Waymo Safety Concerns During Emergencies Being Discussed In SF Hearing
Briefly

Waymo Safety Concerns During Emergencies Being Discussed In SF Hearing
"The stalled Waymos were actually disrupting emergency vehicles from accessing the PG&E substation that caused the fire in the first place. The purpose of Monday's hearing is to get answers from Waymo about what were the causes of the technical failure for some of their vehicles that day, and simultaneously, what are they doing to prevent this from happening again."
"While we successfully traversed more than 7,000 dark signals on Saturday, the outage created a concentrated spike in these requests. This created a backlog that, in some cases, led to response delays contributing to congestion on already-overwhelmed streets. These human confirmation prompts were part of the cars' early deployment."

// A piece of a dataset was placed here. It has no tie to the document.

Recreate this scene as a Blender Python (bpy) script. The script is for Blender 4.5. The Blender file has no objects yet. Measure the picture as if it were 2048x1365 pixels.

During a December 20 blackout affecting one-third of San Francisco, Waymo's autonomous vehicles became confused at intersections without traffic signals. The vehicles' software prompted them to seek human confirmation from a control team for each signal-less intersection, creating a concentrated spike in requests that overwhelmed the system. This backlog caused response delays and congestion on already-strained streets. The stalled vehicles blocked emergency access to the PG&E substation that caused the fire triggering the outage. Waymo executives faced questioning at a SF Board of Supervisors hearing about the technical failure and preventive measures being implemented.